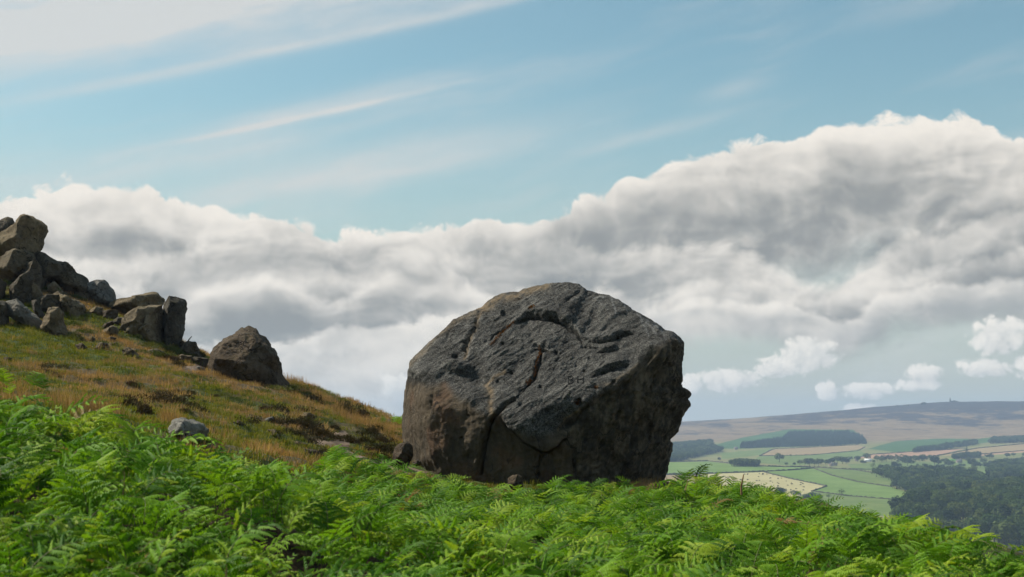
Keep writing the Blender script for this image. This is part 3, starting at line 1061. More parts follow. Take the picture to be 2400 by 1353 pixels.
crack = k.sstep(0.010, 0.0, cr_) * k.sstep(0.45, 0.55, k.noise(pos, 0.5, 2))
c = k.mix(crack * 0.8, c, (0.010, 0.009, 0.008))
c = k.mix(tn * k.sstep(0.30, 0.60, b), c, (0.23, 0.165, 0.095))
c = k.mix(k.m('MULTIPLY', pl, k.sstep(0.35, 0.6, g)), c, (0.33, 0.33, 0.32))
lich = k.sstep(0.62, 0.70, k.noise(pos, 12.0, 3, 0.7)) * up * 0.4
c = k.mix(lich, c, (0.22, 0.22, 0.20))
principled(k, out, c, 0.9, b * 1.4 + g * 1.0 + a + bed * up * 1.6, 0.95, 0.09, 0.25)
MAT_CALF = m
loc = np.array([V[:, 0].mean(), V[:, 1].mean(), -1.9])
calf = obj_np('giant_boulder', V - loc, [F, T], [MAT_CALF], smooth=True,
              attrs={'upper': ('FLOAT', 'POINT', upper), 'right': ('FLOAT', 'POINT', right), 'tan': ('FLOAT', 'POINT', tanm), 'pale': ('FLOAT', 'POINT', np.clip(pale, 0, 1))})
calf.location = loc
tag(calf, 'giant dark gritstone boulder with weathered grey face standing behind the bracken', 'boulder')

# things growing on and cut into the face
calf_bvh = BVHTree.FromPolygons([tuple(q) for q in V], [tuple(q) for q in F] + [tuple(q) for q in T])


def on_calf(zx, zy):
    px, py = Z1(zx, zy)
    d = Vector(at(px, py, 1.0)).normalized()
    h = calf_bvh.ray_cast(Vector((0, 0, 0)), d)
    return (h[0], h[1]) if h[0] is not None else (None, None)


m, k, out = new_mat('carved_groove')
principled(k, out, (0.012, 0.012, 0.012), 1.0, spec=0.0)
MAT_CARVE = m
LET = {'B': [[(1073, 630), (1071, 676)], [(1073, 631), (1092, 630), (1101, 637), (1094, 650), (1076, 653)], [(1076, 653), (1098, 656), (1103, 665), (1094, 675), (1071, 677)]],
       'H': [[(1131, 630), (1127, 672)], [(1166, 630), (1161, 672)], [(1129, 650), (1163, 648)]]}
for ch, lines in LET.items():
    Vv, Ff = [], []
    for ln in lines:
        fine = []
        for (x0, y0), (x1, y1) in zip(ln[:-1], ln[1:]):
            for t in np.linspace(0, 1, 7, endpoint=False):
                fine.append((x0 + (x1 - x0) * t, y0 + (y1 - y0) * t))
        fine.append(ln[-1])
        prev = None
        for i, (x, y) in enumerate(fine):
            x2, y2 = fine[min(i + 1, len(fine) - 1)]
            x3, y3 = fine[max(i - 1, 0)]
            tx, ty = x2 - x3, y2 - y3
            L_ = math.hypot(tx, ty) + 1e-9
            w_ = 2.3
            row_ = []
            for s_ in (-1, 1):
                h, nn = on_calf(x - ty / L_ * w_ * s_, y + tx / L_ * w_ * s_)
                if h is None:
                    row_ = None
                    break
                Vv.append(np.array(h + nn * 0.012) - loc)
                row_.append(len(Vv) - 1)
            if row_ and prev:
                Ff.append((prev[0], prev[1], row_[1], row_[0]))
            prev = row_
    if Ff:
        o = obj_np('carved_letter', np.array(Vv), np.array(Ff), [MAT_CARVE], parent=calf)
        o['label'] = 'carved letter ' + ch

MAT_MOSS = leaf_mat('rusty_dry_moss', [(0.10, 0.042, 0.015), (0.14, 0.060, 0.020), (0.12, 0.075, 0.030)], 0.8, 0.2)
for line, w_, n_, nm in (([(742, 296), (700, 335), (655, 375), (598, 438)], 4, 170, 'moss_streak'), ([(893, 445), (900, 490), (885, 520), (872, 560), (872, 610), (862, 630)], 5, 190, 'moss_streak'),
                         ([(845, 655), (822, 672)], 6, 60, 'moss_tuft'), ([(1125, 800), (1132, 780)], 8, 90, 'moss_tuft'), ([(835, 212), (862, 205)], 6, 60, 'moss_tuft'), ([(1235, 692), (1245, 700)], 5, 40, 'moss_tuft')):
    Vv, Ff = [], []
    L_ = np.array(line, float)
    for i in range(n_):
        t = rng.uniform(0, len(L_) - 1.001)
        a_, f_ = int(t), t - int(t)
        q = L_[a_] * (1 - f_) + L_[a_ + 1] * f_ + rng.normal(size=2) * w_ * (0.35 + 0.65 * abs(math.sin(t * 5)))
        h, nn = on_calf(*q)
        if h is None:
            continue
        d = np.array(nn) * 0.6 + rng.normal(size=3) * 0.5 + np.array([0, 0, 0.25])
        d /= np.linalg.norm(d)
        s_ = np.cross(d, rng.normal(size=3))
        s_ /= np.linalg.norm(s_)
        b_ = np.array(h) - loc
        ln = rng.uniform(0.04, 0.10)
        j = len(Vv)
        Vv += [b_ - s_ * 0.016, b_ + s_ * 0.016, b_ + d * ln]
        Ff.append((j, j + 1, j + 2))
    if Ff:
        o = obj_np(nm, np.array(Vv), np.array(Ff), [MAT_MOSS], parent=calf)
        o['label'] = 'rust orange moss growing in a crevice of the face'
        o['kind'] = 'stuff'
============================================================
What to do => Go through the listing above and write it out again exactly, dropping the pictures.

Response for this exercise =>
Keep writing the Blender script for this image. This is part 3, starting at line 1061. More parts follow. Take the picture to be 2400 by 1353 pixels.
crack = k.sstep(0.010, 0.0, cr_) * k.sstep(0.45, 0.55, k.noise(pos, 0.5, 2))
c = k.mix(crack * 0.8, c, (0.010, 0.009, 0.008))
c = k.mix(tn * k.sstep(0.30, 0.60, b), c, (0.23, 0.165, 0.095))
c = k.mix(k.m('MULTIPLY', pl, k.sstep(0.35, 0.6, g)), c, (0.33, 0.33, 0.32))
lich = k.sstep(0.62, 0.70, k.noise(pos, 12.0, 3, 0.7)) * up * 0.4
c = k.mix(lich, c, (0.22, 0.22, 0.20))
principled(k, out, c, 0.9, b * 1.4 + g * 1.0 + a + bed * up * 1.6, 0.95, 0.09, 0.25)
MAT_CALF = m
loc = np.array([V[:, 0].mean(), V[:, 1].mean(), -1.9])
calf = obj_np('giant_boulder', V - loc, [F, T], [MAT_CALF], smooth=True,
              attrs={'upper': ('FLOAT', 'POINT', upper), 'right': ('FLOAT', 'POINT', right), 'tan': ('FLOAT', 'POINT', tanm), 'pale': ('FLOAT', 'POINT', np.clip(pale, 0, 1))})
calf.location = loc
tag(calf, 'giant dark gritstone boulder with weathered grey face standing behind the bracken', 'boulder')

# things growing on and cut into the face
calf_bvh = BVHTree.FromPolygons([tuple(q) for q in V], [tuple(q) for q in F] + [tuple(q) for q in T])


def on_calf(zx, zy):
    px, py = Z1(zx, zy)
    d = Vector(at(px, py, 1.0)).normalized()
    h = calf_bvh.ray_cast(Vector((0, 0, 0)), d)
    return (h[0], h[1]) if h[0] is not None else (None, None)


m, k, out = new_mat('carved_groove')
principled(k, out, (0.012, 0.012, 0.012), 1.0, spec=0.0)
MAT_CARVE = m
LET = {'B': [[(1073, 630), (1071, 676)], [(1073, 631), (1092, 630), (1101, 637), (1094, 650), (1076, 653)], [(1076, 653), (1098, 656), (1103, 665), (1094, 675), (1071, 677)]],
       'H': [[(1131, 630), (1127, 672)], [(1166, 630), (1161, 672)], [(1129, 650), (1163, 648)]]}
for ch, lines in LET.items():
    Vv, Ff = [], []
    for ln in lines:
        fine = []
        for (x0, y0), (x1, y1) in zip(ln[:-1], ln[1:]):
            for t in np.linspace(0, 1, 7, endpoint=False):
                fine.append((x0 + (x1 - x0) * t, y0 + (y1 - y0) * t))
        fine.append(ln[-1])
        prev = None
        for i, (x, y) in enumerate(fine):
            x2, y2 = fine[min(i + 1, len(fine) - 1)]
            x3, y3 = fine[max(i - 1, 0)]
            tx, ty = x2 - x3, y2 - y3
            L_ = math.hypot(tx, ty) + 1e-9
            w_ = 2.3
            row_ = []
            for s_ in (-1, 1):
                h, nn = on_calf(x - ty / L_ * w_ * s_, y + tx / L_ * w_ * s_)
                if h is None:
                    row_ = None
                    break
                Vv.append(np.array(h + nn * 0.012) - loc)
                row_.append(len(Vv) - 1)
            if row_ and prev:
                Ff.append((prev[0], prev[1], row_[1], row_[0]))
            prev = row_
    if Ff:
        o = obj_np('carved_letter', np.array(Vv), np.array(Ff), [MAT_CARVE], parent=calf)
        o['label'] = 'carved letter ' + ch

MAT_MOSS = leaf_mat('rusty_dry_moss', [(0.10, 0.042, 0.015), (0.14, 0.060, 0.020), (0.12, 0.075, 0.030)], 0.8, 0.2)
for line, w_, n_, nm in (([(742, 296), (700, 335), (655, 375), (598, 438)], 4, 170, 'moss_streak'), ([(893, 445), (900, 490), (885, 520), (872, 560), (872, 610), (862, 630)], 5, 190, 'moss_streak'),
                         ([(845, 655), (822, 672)], 6, 60, 'moss_tuft'), ([(1125, 800), (1132, 780)], 8, 90, 'moss_tuft'), ([(835, 212), (862, 205)], 6, 60, 'moss_tuft'), ([(1235, 692), (1245, 700)], 5, 40, 'moss_tuft')):
    Vv, Ff = [], []
    L_ = np.array(line, float)
    for i in range(n_):
        t = rng.uniform(0, len(L_) - 1.001)
        a_, f_ = int(t), t - int(t)
        q = L_[a_] * (1 - f_) + L_[a_ + 1] * f_ + rng.normal(size=2) * w_ * (0.35 + 0.65 * abs(math.sin(t * 5)))
        h, nn = on_calf(*q)
        if h is None:
            continue
        d = np.array(nn) * 0.6 + rng.normal(size=3) * 0.5 + np.array([0, 0, 0.25])
        d /= np.linalg.norm(d)
        s_ = np.cross(d, rng.normal(size=3))
        s_ /= np.linalg.norm(s_)
        b_ = np.array(h) - loc
        ln = rng.uniform(0.04, 0.10)
        j = len(Vv)
        Vv += [b_ - s_ * 0.016, b_ + s_ * 0.016, b_ + d * ln]
        Ff.append((j, j + 1, j + 2))
    if Ff:
        o = obj_np(nm, np.array(Vv), np.array(Ff), [MAT_MOSS], parent=calf)
        o['label'] = 'rust orange moss growing in a crevice of the face'
        o['kind'] = 'stuff'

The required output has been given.